В отличие от Л. В. Черепнина, другие исследователи чаще склонялись к выводу о том, что Дмитров оказался у Юрия Звенигородского после возвращения из Орды [Карамзин 1993: 142; Соловьев 1988: 384; Пресняков 1998: 267; Экземплярский 1889: 155; Назаров 1975: 54]. Архимандрит Леонид (Кавелин), правда, считал, что Юрий Дмитриевич захватил город несколько раньше: «…будучи недоволен тем, что Дмитров, исстари… тянувший к Галичу, по смерти князя Петра не был присоединен к его князь Юрьеву уделу, в 1432 году завладел этим городом, обеспечив свой захват ярлыком Ордынского хана Махмета» [Леонид (Кавелин) 1878б: 21]. Но эта версия кажется менее правдоподобной, так как по летописям не видно, чтобы князь Юрий появлялся в Дмитрове до 1432 г., то есть до того времени, когда он вернулся туда через Звенигород после пребывания в Орде [ПСРЛ, т. XXV: 250]. Присоединение Дмитрова укрепляло позиции Юрия Дмитриевича в московской вотчине. В то же время такое решение хана вполне соответствовало политике Орды, стремящейся к рассредоточению власти над территорией Северо-Восточной Руси.

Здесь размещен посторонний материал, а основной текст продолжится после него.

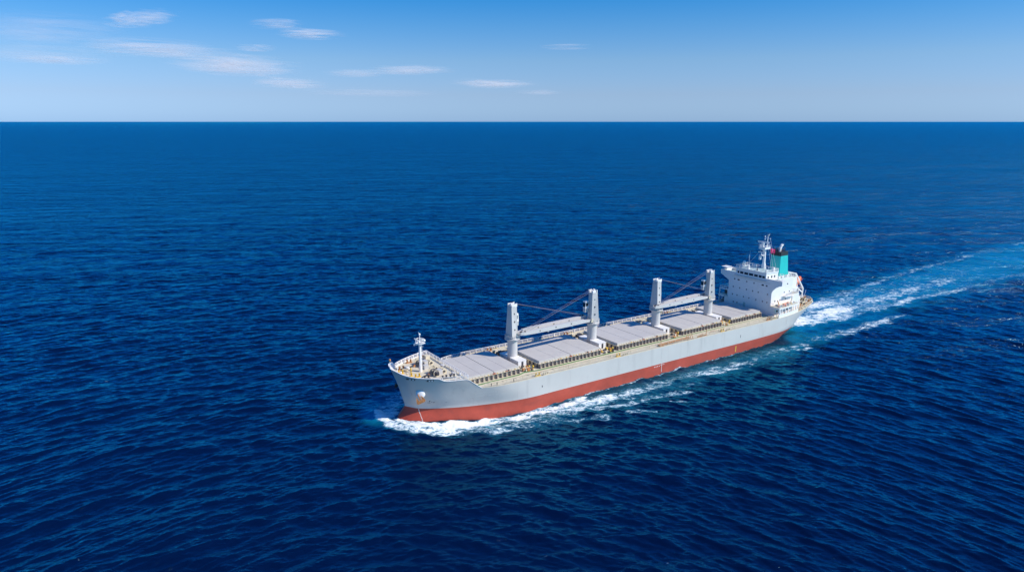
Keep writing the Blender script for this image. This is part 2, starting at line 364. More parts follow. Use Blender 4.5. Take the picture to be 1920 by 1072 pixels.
# ------------------------------------------------------------------ deck cranes
def crane(x, f, cab_side):
    # f = +1 the jib points forward, -1 aft
    mb = MB()
    mb.lathe((x, 0, 0), [(1.5, 7.5), (1.42, 7.9), (1.38, 12.3), (1.38, 12.9), (1.6, 13.6)], 28)
    root = mb.build('deck_crane', 'steel', ship)
    mp = MB(); mp.lathe((x, 0, 13.6), [(1.6, 0), (2.15, .05), (2.15, .25), (1.7, .3), (1.6, .75)], 28)
    mp.build('slewing_platform', 'steel', root)
    ring = [(x + 2.1 * math.cos(t), 2.1 * math.sin(t), 13.85) for t in np.linspace(0, 2 * math.pi, 15)]
    rail('platform_railing', ring, 1.0, 1.3, 2, .04, .03, 'steel', root)
    # crane house: tall box, tapering upwards, sloping front
    h = MB()
    b, t = 14.3, 22.8
    yb, yt = 1.55, 1.0
    xb_, xf_ = x - f * 1.15, x + f * 1.15
    vs = [(xb_, -1.65, b), (xf_, -.95, b), (xf_, .95, b), (xb_, 1.65, b), (x - f * .95, -1.0, t), (x + f * .85, -.85, t), (x + f * .85, .85, t), (x - f * .95, 1.0, t)]
    h.add(vs, [(3, 2, 1, 0), (4, 5, 6, 7), (0, 1, 5, 4), (1, 2, 6, 5), (2, 3, 7, 6), (3, 0, 4, 7)])
    h.box(x - 1.5, x + 1.5, -1.5, 1.5, 14.25, 14.6)
    for zz in (16.2, 18.4, 20.6):
        s_ = (zz - b) / (t - b); yy = yb + (yt - yb) * s_
        h.box(x - .15, x + .15, yy - .35, yy - .1, zz, zz + .4, 1)
    hs = h.build('crane_house', ['steel', 'dark'], root, bevel=.06)
    th = MB()
    for yy in (-.75, .75):
        th.lathe((x + f * .55, yy, 23.05), [(.42, -.16), (.5, 0), (.42, .16)], 14, 0, 'y')
        th.box(x - .3, x + .85, yy - .28, yy - .2, 22.8, 23.5); th.box(x - .3, x + .85, yy + .2, yy + .28, 22.8, 23.5)
    th.lathe((x - f * .5, 0, 22.8), [(.3, 0), (.34, .5), (.2, .9)], 12)
    th.bar((x - .8 * f, -.9, 23.3), (x - .8 * f, .9, 23.3), .06); th.box(x - .95, x - .75, -.9, -.7, 22.8, 23.6); th.box(x - .95, x - .75, .7, .9, 22.8, 23.6)
    th.bar((x + f * .6, 0, 23), (x + f * .6, 0, 24.0), .08)
    th.build('sheave_head', 'white', root)
    # operator's cab hung on the jib side
    c = MB(); cy = cab_side * 1.0
    xa, xb = sorted((x + f * 1.0, x + f * 2.35))
    c.box(xa, xb, cy - .6, cy + .6, 18.0, 20.3, 0, .08, .05)
    c.box(x + f * 2.36 - .03, x + f * 2.36 + .03, cy - .5, cy + .5, 18.5, 19.8, 1)
    c.box(xa + .35, xb - .15, cy - .63, cy - .6, 18.8, 19.8, 1); c.box(xa + .35, xb - .15, cy + .6, cy + .63, 18.8, 19.8, 1)
    c.box(xa, xb, cy - .5, cy + .5, 16.9, 17.9, 2)
    c.build('crane_cab', ['white', 'glass', 'steel'], root)
    # jib: box girder lying level, deepest along its middle
    s = 1 if f > 0 else -1
    y0, y1 = s * .75, s * 2.1
    Lj = 26.0
    A = x + f * 1.3; B = x + f * (1.3 + Lj)
    def jp(t, zz, side):
        yc = y0 + (y1 - y0) * t
        return (A + (B - A) * t, yc + side * .5, zz)
    prof = [(0, 14.4, 14.95), (.09, 14.42, 15.15), (.095, 14.42, 15.4), (.17, 14.42, 15.5), (.175, 14.42, 15.6), (.35, 14.42, 15.62), (.6, 14.5, 15.6), (.8, 14.6, 15.58), (.93, 14.75, 15.6), (1, 14.95, 15.45)]
    j = MB(); n = len(prof); vs = []
    for t_, lo, hi_ in prof: vs += [jp(t_, lo, -1), jp(t_, lo, 1), jp(t_, hi_, 1), jp(t_, hi_, -1)]
    fs = [(4 * i + k, 4 * i + (k + 1) % 4, 4 * i + 4 + (k + 1) % 4, 4 * i + 4 + k) for i in range(n - 1) for k in range(4)] + [(3, 2, 1, 0), (4 * n - 4, 4 * n - 3, 4 * n - 2, 4 * n - 1)]
    j.add(vs, fs)
    for t_ in (.3, .52, .74):       # lightening holes and lamp brackets on both webs
        for side in (-1, 1):
            p = jp(t_, 15.15, side * 1.03)
            j.lathe(p, [(.19, -.02), (.19, .02)], 12, 1, 'y')
    for t_ in (.28, .62):
        p = jp(t_, 13.8, 0); j.box(p[0] - .25, p[0] + .25, p[1] - .35, p[1] + .35, 14.2, 14.5)
    for t_ in np.linspace(.1, .95, 8):
        for side in (-1, 1):
            p = jp(t_, 0, side); zt = np.interp(t_, [q[0] for q in prof], [q[2] for q in prof]); j.bar((p[0], p[1], zt), (p[0], p[1], zt + .12), .08)
    jib = j.build('jib', ['steel', 'dark'], root, bevel=.03)
    js = MB(); p = jp(.97, 15.4, 0); js.lathe((p[0], p[1] - .3, 15.65), [(.25, -.1), (.35, .1), (.25, .3)], 14, 0, 'y'); js.lathe((p[0] - f * 1.1, p[1], 15.65), [(.18, -.25), (.25, 0), (.18, .25)], 14, 0, 'y')
    js.box(p[0] - .6, p[0] + .6, p[1] - .6, p[1] - .52, 15.1, 15.8, 1); js.box(p[0] - .6, p[0] + .6, p[1] + .52, p[1] + .6, 15.1, 15.8, 1)
    js.build('jib_sheave', ['dark', 'steel'], root)
    mf = MB()
    for yy in (-.85, .85): mf.box(A - .5, A + .5, y0 + yy - .1, y0 + yy + .1, 14.3, 15.3, 0, .25, 0)
    mf.each('jib_hinge', 'cream', root)
    # luffing and hoist wires from the head to the jib end
    w = MB()
    for k, (yy, tt, r) in enumerate(((-.7, .955, .03), (.7, .955, .03), (.0, .90, .025))):
        p = jp(tt, 15.9 if tt > .93 else 15.95, 0)
        w.tube((x + f * .6, yy, 23.4), (p[0], p[1] + yy * .45, p[2]), r, n=5, cap=False)
    w.build('luffing_wire', 'wire', root)
    # machinery house at the foot with its door
    hb = MB(); hb.box(x - 1.25, x + 1.4, .9, 4.9, 7.5, 8.7)
    hb.box(x - .3, x + .35, 4.9, 4.95, 7.0, 8.5, 1); hb.box(x - 1.35, x + 1.5, .8, 5.0, 8.7, 8.8)
    hb.build('winch_room', ['white', 'dark'], root, bevel=.03)
    hb = MB(); hb.box(x - 1.2, x + 1.2, -4.6, -.9, 7.5, 8.5); hb.lathe((x - .2, -5.8, 7.6), [(.55, -.9), (.55, .9)], 14, 1, 'y')
    hb.build('deck_store', ['white', 'dark'], root)
OFF[2] = .8
for x, f, c in ((48.1, -1, -1), (19.9, 1, -1), (-6.2, -1, -1), (-30.4, 1, -1)): crane(x, f, c)
OFF[2] = 0

# deck gear in the gaps between the hatches: winches, valves, ventilators
def winch(x, y, z, s=1.0, name='mooring_winch', ax='y'):
    mb = MB()
    mb.lathe((x, y, z + .75 * s), [(.75 * s, -1.1 * s), (.75 * s, -1.0 * s), (.42 * s, -.99 * s), (.42 * s, -.05 * s), (.75 * s, -.04 * s), (.75 * s, .06 * s), (.42 * s, .07 * s), (.42 * s, .9 * s), (.75 * s, .91 * s), (.75 * s, 1.0 * s), (.3 * s, 1.01 * s), (.38 * s, 1.6 * s)], 16, 0, ax)
    mb.box(x - .9 * s, x + .9 * s, y - 1.3 * s, y - 1.12 * s, z, z + 1.3 * s, 1); mb.box(x - .9 * s, x + .9 * s, y + 1.02 * s, y + 1.2 * s, z, z + 1.1 * s, 1)
    mb.box(x - .5 * s, x + .5 * s, y - 2.0 * s, y - 1.32 * s, z, z + .9 * s, 2)
    for d in (-1.05, 1.0, .0): mb.lathe((x, y + d * s, z + .75 * s), [(.78 * s, -.05), (.78 * s, .05)], 16, 1, ax)
    return mb.build(name, ['dark', 'cream', 'rust'], ship)
def vent(x, y, z, h=1.2, r=.28, m='cream'):
    mb = MB(); mb.lathe((x, y, z), [(r * .6, 0), (r * .6, h * .7), (r, h * .72), (r, h * .92), (r * .6, h)], 12)
    return mb.build('ventilator', m, ship)
def bitts(x, y, z, m='rust'):
    mb = MB(); mb.box(x - .9, x + .9, y - .3, y + .3, z, z + .12)
    for d in (-.5, .5): mb.lathe((x + d, y, z), [(.2, .1), (.2, .75), (.28, .78), (.28, .88)], 12)
    return mb.build('mooring_bollard', m, ship)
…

Я. С. Лурье на основании анализа Медоварцевского летописца XVI в. выдвинул предположение, что ослепление И. Д. Всеволожского произошло сразу по возвращении из Орды и до его перехода к Юрию Дмитриевичу. Оно было связано главным образом с передачей Дмитрова звенигородскому князю «по Иванову слову» [Лурье 1977: 10]. В Ермолинской летописи ослепление Всеволожского относится к 1433 г. – ко времени, последовавшему за победой Юрьевичей на р. Куси над московскими войсками [ПСРЛ, т. XXIII: 158]. Медоварцевский летописец отходит от привычной последовательности событий. Согласно ему, после прихода князей из Орды «поиман бысть болярин великого князя Иван Дмитриевич оклеветан и зрака лишен за то, егда бе с великим князем Василием, в Орде, тогда де с князем Юрьем сватался дчерию своею за его сына, да и Дмитров царь дал князю Юрью по Иванову слову. И не по мнозе Иван Дмитриевич убежал от великого князя Василиа к князю Константину Дмитриевичю на Углечь…» [Медоварцевский летописец: л. 458 об.]. О том, что передача Дмитрова была значительной уступкой звенигородскому князю, доказывают слова самого опального царедворца: «Дмитров изначала великого княжения улус» [Медоварцевский летописец: л. 458]. Таким образом, в Орде в 1432 г. мог быть достигнут такой шаткий политический компромисс, позволивший псковским и новгородским источникам даже выразить сомнение об исходе тяжбы «князей великих» Юрия и Василия («княжения не взят не един», «княжения не взяхоу оба», «без великого княжения») [ПСРЛ, т. V, вып. 1: 39; т. V, вып. 2: 126; т. XVI: стб. 178].